Perinçek, TÜSİAD’da ‘dünya finans merkezlerinin büyük sülüklerine ortak olan küçük sülüklerin egemen olduğuna’ işaret etti. ‘Onların hem Türkiye’nin hem de milli sanayicinin kanını emdiğini’ vurgulayan Perinçek şunları kaydetti: “Milli sanayicinin neye ihtiyacı var? Bir kere kaynakların faize gitmemesine ihtiyacı var. İkincisi girdilerin yani sanayide kullanılan ara malların fiyatının döviz artışına göre büyümemesine ihtiyacı var. Üçüncüsü milli sanayicinin geniş bir pazara ihtiyacı var. Alım gücünün yani halkın gelirlerinin artmasına, bu yolla piyasada talep oluşmasına ihtiyacı var. Yine sanayicinin dövize müdahaleye ihtiyacı var. Demek ki TÜSİAD’ın bildirisi ile milli sanayicinin çıkarları arasında bir çelişki var. Milli sanayicinin çıkarı Türkiye’nin işçisi, çiftçisi, esnaf ve zanaatkârı ve tüccarı ile birleşiyor”

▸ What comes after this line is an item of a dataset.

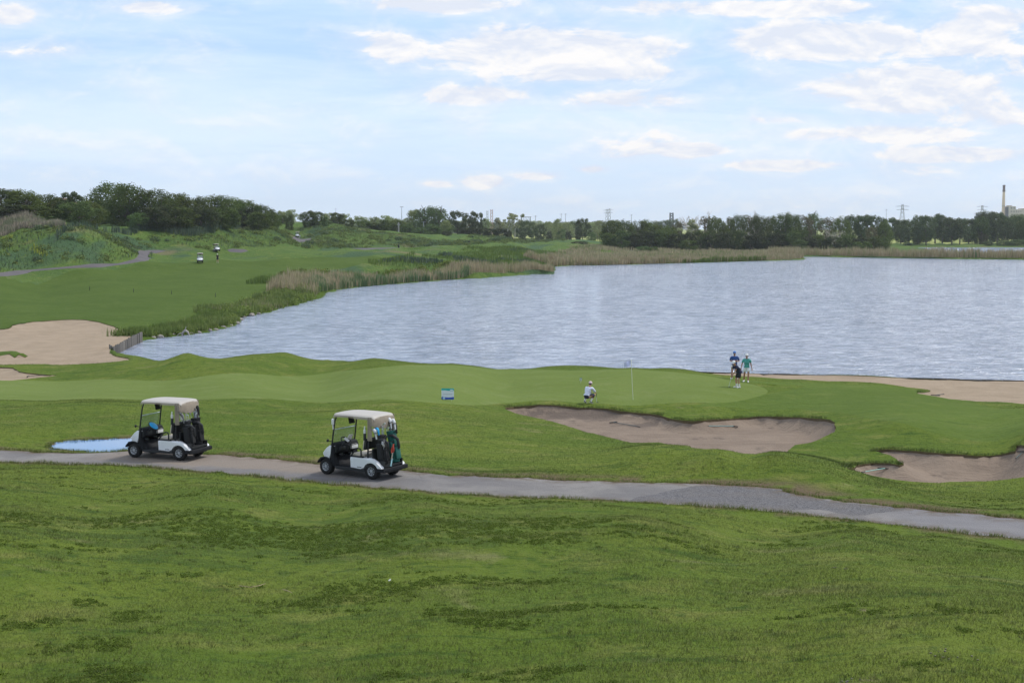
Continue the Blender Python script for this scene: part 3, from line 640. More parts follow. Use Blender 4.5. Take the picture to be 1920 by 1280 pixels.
# ------------------------------------------------------------------ mesh builder
class MB:
    def __init__(s): s.b = bmesh.new(); s.ms = []; s.cur = 0
    def mat(s, m):
        if m not in s.ms: s.ms.append(m)
        s.cur = s.ms.index(m); return s
    def _fin(s, fs, sm=False):
        for f in fs: f.material_index = s.cur; f.smooth = sm
    def box(s, c, d, rot=None, bev=0., taper=None):
        M = Matrix.Translation(c) @ (rot.to_4x4() if rot is not None else Matrix()) @ Matrix.Diagonal((*d, 1))
        n0 = len(s.b.faces); g = bmesh.ops.create_cube(s.b, size=1)
        vs = g['verts']
        if taper:
            for v in vs:
                if v.co.z > 0: v.co.x *= taper[0]; v.co.y *= taper[1]
        bmesh.ops.transform(s.b, matrix=M, verts=vs)
        if bev:
            es = list({e for v in vs for e in v.link_edges}); bmesh.ops.bevel(s.b, geom=es, offset=bev, segments=2, affect='EDGES', profile=.6)
        s.b.faces.ensure_lookup_table(); s._fin([s.b.faces[i] for i in range(n0, len(s.b.faces))], bev > 0); return s
    def tube(s, pts, r, seg=8, caps=True, flat=1.):
        pts = [Vector(p) for p in pts]; n = len(pts); rs = r if hasattr(r, '__len__') else [r]*n; rings = []; up = None
        for i, p in enumerate(pts):
            d = (pts[min(i+1, n-1)]-pts[max(i-1, 0)]).normalized()
            if up is None: up = d.orthogonal().normalized()
            a = (up-d*up.dot(d)); a = a.normalized() if a.length > 1e-6 else d.orthogonal().normalized(); up = a; b = d.cross(a)
            rings.append([s.b.verts.new(p+(a*math.cos(2*math.pi*k/seg)+b*math.sin(2*math.pi*k/seg)*flat)*rs[i]) for k in range(seg)])
        fs = []
        for i in range(n-1):
            for k in range(seg): fs.append(s.b.faces.new((rings[i][k], rings[i][(k+1) % seg], rings[i+1][(k+1) % seg], rings[i+1][k])))
        if caps: fs += [s.b.faces.new(rings[0][::-1]), s.b.faces.new(rings[-1])]
        s._fin(fs, True); return s
    def lathe(s, prof, M=None, seg=20, close=False):
        """profile of (r, z) about z, then moved by M"""
        rings = []; M = M or Matrix()
        for r, z in prof: rings.append([s.b.verts.new(M @ Vector((r*math.cos(2*math.pi*k/seg), r*math.sin(2*math.pi*k/seg), z))) for k in range(seg)])
        fs = []; n = len(rings)
        for i in range(n if close else n-1):
            j = (i+1) % n
            for k in range(seg): fs.append(s.b.faces.new((rings[i][k], rings[i][(k+1) % seg], rings[j][(k+1) % seg], rings[j][k])))
        if not close:
            fs.append(s.b.faces.new(rings[0][::-1])); fs.append(s.b.faces.new(rings[-1]))
        s._fin(fs, True); return s
    def prism(s, prof, y0, y1, M=None, bev=0., sm=False):
        """profile of (x, z) extruded from y0 to y1"""
        M = M or Matrix(); n0 = len(s.b.faces)
        a = [s.b.verts.new(M @ Vector((x, y0, z))) for x, z in prof]; b = [s.b.verts.new(M @ Vector((x, y1, z))) for x, z in prof]
        n = len(prof); fs = [s.b.faces.new(a), s.b.faces.new(b[::-1])]+[s.b.faces.new((a[i], b[i], b[(i+1) % n], a[(i+1) % n])) for i in range(n)]
        if bev:
            es = list({e for f in fs[:2] for e in f.edges}); bmesh.ops.bevel(s.b, geom=es, offset=bev, segments=2, affect='EDGES', profile=.6)
        s.b.faces.ensure_lookup_table(); s._fin([s.b.faces[i] for i in range(n0, len(s.b.faces))], sm); return s
    def ball(s, c, r, seg=12, rot=None):
        n0 = len(s.b.faces); r = r if hasattr(r, '__len__') else (r, r, r)
        M = Matrix.Translation(c) @ (rot.to_4x4() if rot is not None else Matrix()) @ Matrix.Diagonal((*r, 1))
        bmesh.ops.create_uvsphere(s.b, u_segments=seg, v_segments=max(6, seg*2//3), radius=1, matrix=M)
        s.b.faces.ensure_lookup_table(); s._fin([s.b.faces[i] for i in range(n0, len(s.b.faces))], True); return s
    def quad(s, ps, sm=False):
        s._fin([s.b.faces.new([s.b.verts.new(p) for p in ps])], sm); return s
    def grid(s, P, thick=0.):
        """surface from a 2D list of points"""
        V = [[s.b.verts.new(p) for p in row] for row in P]; fs = []
        for i in range(len(V)-1):
            for j in range(len(V[0])-1): fs.append(s.b.faces.new((V[i][j], V[i][j+1], V[i+1][j+1], V[i+1][j])))
        s._fin(fs, True); return s
    def build(s, name, mat=None, parent=None, loc=None, autosmooth=40):
        bmesh.ops.recalc_face_normals(s.b, faces=s.b.faces)
        me = bpy.data.meshes.new(name); s.b.to_mesh(me); s.b.free()
        for m in ([mat] if mat else s.ms): me.materials.append(m)
        if autosmooth:
            ang = R(autosmooth); fsm = [p.use_smooth for p in me.polygons]
            if any(fsm): me.set_sharp_from_angle(angle=ang)
        return link(name, me, parent, loc)
V = Vector
def arc(cx, cz, r, a0, a1, n=12): return [(cx+r*math.cos(R(a0+(a1-a0)*i/n)), cz+r*math.sin(R(a0+(a1-a0)*i/n))) for i in range(n+1)]
def eul(x=0, y=0, z=0):
    from mathutils import Euler
    return Euler((R(x), R(y), R(z))).to_matrix()
# palette
WHITE = pm('white_body_paint', (.78, .80, .84), .25, coat=.4, var=.03); BLK = pm('black_plastic', (.018, .019, .022), .55, var=.25); DGR = pm('dark_grey_plastic', (.017, .018, .021), .75, var=.2, spec=.2)
TYRE = pm('tyre_rubber', (.012, .012, .012), .85, var=.3, scale=20); ALU = pm('alloy_wheel', (.50, .52, .55), .4, .3, var=.06); BEIGE = pm('beige_canopy', (.42, .36, .295), .6, var=.06, scale=3)
ROOFW = pm('canopy_top', (.42, .395, .365), .55, var=.05, scale=3)
VINYL = pm('black_vinyl', (.016, .016, .018), .6, var=.3, scale=12, bump=.2); CREAM = pm('cream_vinyl', (.60, .53, .43), .55, var=.06); CANV = pm('beige_canvas', (.31, .26, .21), .9, var=.14, scale=8, bump=.4)
STEEL = pm('brushed_steel', (.55, .56, .58), .35, .8, var=.1); CYAN = pm('bright_blue_cover', (.02, .42, .85), .5, var=.08); REDC = pm('red_cloth', (.42, .055, .035), .9, var=.15)
GREENC = pm('dark_green_nylon', (.012, .115, .095), .75, var=.2); BAGBLK = pm('black_nylon', (.014, .014, .016), .8, var=.35, scale=15, bump=.3); LBLUE = pm('pale_blue_towel', (.33, .58, .66), .9, var=.1)
WCLOTH = pm('white_cloth', (.78, .78, .80), .85, var=.05); GREYC = pm('grey_leather', (.17, .17, .18), .6, var=.3); AMBER = pm('amber_lens', (.6, .22, .03), .3)
def glass_mat():
    m, t, b = newmat('clear_windscreen'); b.inputs['Base Color'].default_value = (.85, .92, .90, 1); b.inputs['Roughness'].default_value = .05
    b.inputs['Transmission Weight'].default_value = 0
    tr = t.node('ShaderNodeBsdfTransparent'); tr.inputs[0].default_value = (.78, .86, .84, 1); gl = t.node('ShaderNodeBsdfDiffuse')
    t.put(gl.inputs[0], t.mix(t.noise(t.node('ShaderNodeTexCoord').outputs['Object'], 3, 3), (.42, .50, .52), (.52, .58, .60)))
    mx = t.node('ShaderNodeMixShader'); mx.inputs[0].default_value = .20; t.l.new(tr.outputs[0], mx.inputs[1]); t.l.new(gl.outputs[0], mx.inputs[2])
    mx2 = t.node('ShaderNodeMixShader'); mx2.inputs[0].default_value = .10; g2 = t.node('ShaderNodeBsdfGlossy'); g2.inputs['Roughness'].default_value = .05
    t.l.new(mx.outputs[0], mx2.inputs[1]); t.l.new(g2.outputs[0], mx2.inputs[2]); t.l.new(mx2.outputs[0], m.node_tree.nodes['Material Output'].inputs[0]); return m
GLASS = glass_mat()
# ------------------------------------------------------------------ golf cart: x forward, y left (driver's side), z up
KX = 1.08
def wheel(parent, x, y, side):
    w = empty('wheel', (x, y, .235)); w.parent = parent
    M = eul(x=-90*side).to_4x4()       # lathe z -> outward
    t = MB().lathe([(.125, -.095), (.195, -.105), (.222, -.085), (.235, -.05), (.235, .05), (.222, .085), (.195, .102), (.130, .095), (.118, .06), (.118, -.06)], M, 32, close=True)
    for k in range(36):
        a = 2*math.pi*k/36
        t.box(M @ V((.234*math.cos(a), .234*math.sin(a), .035*(1 if k % 2 else -1))), (.014, .018, .06), (M @ Matrix.Rotation(a, 4, 'Z')).to_3x3())
    t.build('tyre', TYRE, w)
    r = MB().mat(BLK).lathe([(.0, .03), (.118, .03), (.118, .02), (.0, .02)][1:3]+[(.02, .02)], M, 24)
    r.mat(ALU).lathe([(.116, .05), (.126, .078), (.130, .088), (.124, .092), (.114, .080), (.110, .055)], M, 32, close=True)
    r.lathe([(.030, .05), (.034, .085), (.026, .096), (.004, .098)], M, 16)
    for k in range(8):
        a = 2*math.pi*k/8; rr = Matrix.Rotation(a, 4, 'Z')
        ps = [(.022, -.006), (.022, .006), (.080, .008), (.114, .012), (.114, -.012), (.080, -.008)]
        top = [r.b.verts.new(M @ rr @ V((px_, py_, .086))) for px_, py_ in ps]; bot = [r.b.verts.new(M @ rr @ V((px_, py_, .06))) for px_, py_ in ps]
        fs = [r.b.faces.new(top)]+[r.b.faces.new((top[i], bot[i], bot[(i+1) % 6], top[(i+1) % 6])) for i in range(6)]; r._fin(fs)
    r.build('rim', None, w)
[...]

'KONTROLLÜ KAMBİYO REJİMİNE BİR ADIM'
Perinçek Hazine ve Maliye Bakanlığının açıklamasını da değerlendirdi. Yeni uygulamanın dövizdeki dalgalanmalara devletçi bir müdahale olduğunu söyleyen Perinçek, Merkez Bankasının her sabah 11.00’de kuru açıklayacak olmasının kontrollü kambiyo rejimine bir adım olduğunu kaydetti. Bunun çok önemli bir gelişme olduğunu vurgulayan Perinçek, yeni uygulamanın Türk Lirasını ve tasarrufları koruyan bir uygulama olduğunun altını çizdi. Aradaki fark nereden ödenecek sorusuna cevap veren Perinçek, “Devletin koskoca bütçesi var. Türk lirasını koruyarak devlete, bütçeye ve Türkiye ekonomisine getirdiği kazançlarla, bütçeye getirdiği yükü terazinin kefelerine koyduğunuz zaman sonuç itibariyle buradan Türkiye ekonomisi karlı çıkıyor.”dedi.
'TÜRKİYE VATAN PARTİSİ'Nİ ARIYOR'
Türkiye’nin kararlı bir ekonomi yönetimine ihtiyacı olduğunu belirten Perinçek, Vatan Partisi’nin bu süreçteki rolünü vurguladı: “Türkiye, Vatan Partisi’ni arıyor. Bütün bu ekonomi programı, bütün unsurlarıyla, kapsamıyla kararlı cesur uygulanmalı. Böyle korkak korkak uygulayarak o program istediğimiz sonuçları almaz. Deniliyor ki sisteme her isteyen banka katılabilir. Bu sistemde hiçbir banka bunun dışında kalamaz. Çünkü öyle bir sistem getiriyor ki Türk lirasına, parasını bağlayacak olan mevduat sahibini öyle avantajlar getiriyor ki herhangi bir banka ben bunun dışında duracağım derse duramaz. Sonuç itibariyle, bu bankalarında gönlünü hoş tutacak tabirler kullanılıyor... İstemezsen sen batarsın demeyeyim ama kazançların da düşer. Aslında verilmek istenen mesaj budur. Burada daha tutarlı, daha kararlı, daha cesur yönelişlere Türkiye gitmek zorunda. Bıçak kemiğe dayandıkça buna refleksler de daha güçlü ve daha cesur olacak. Orada da Vatan Partisi, Türkiye’de var ve bu programları üretiyor. Önceden süreci görüyor ve sürece olan cevapları da Vatan Partisi Türkiye'nin önüne koyuyor.”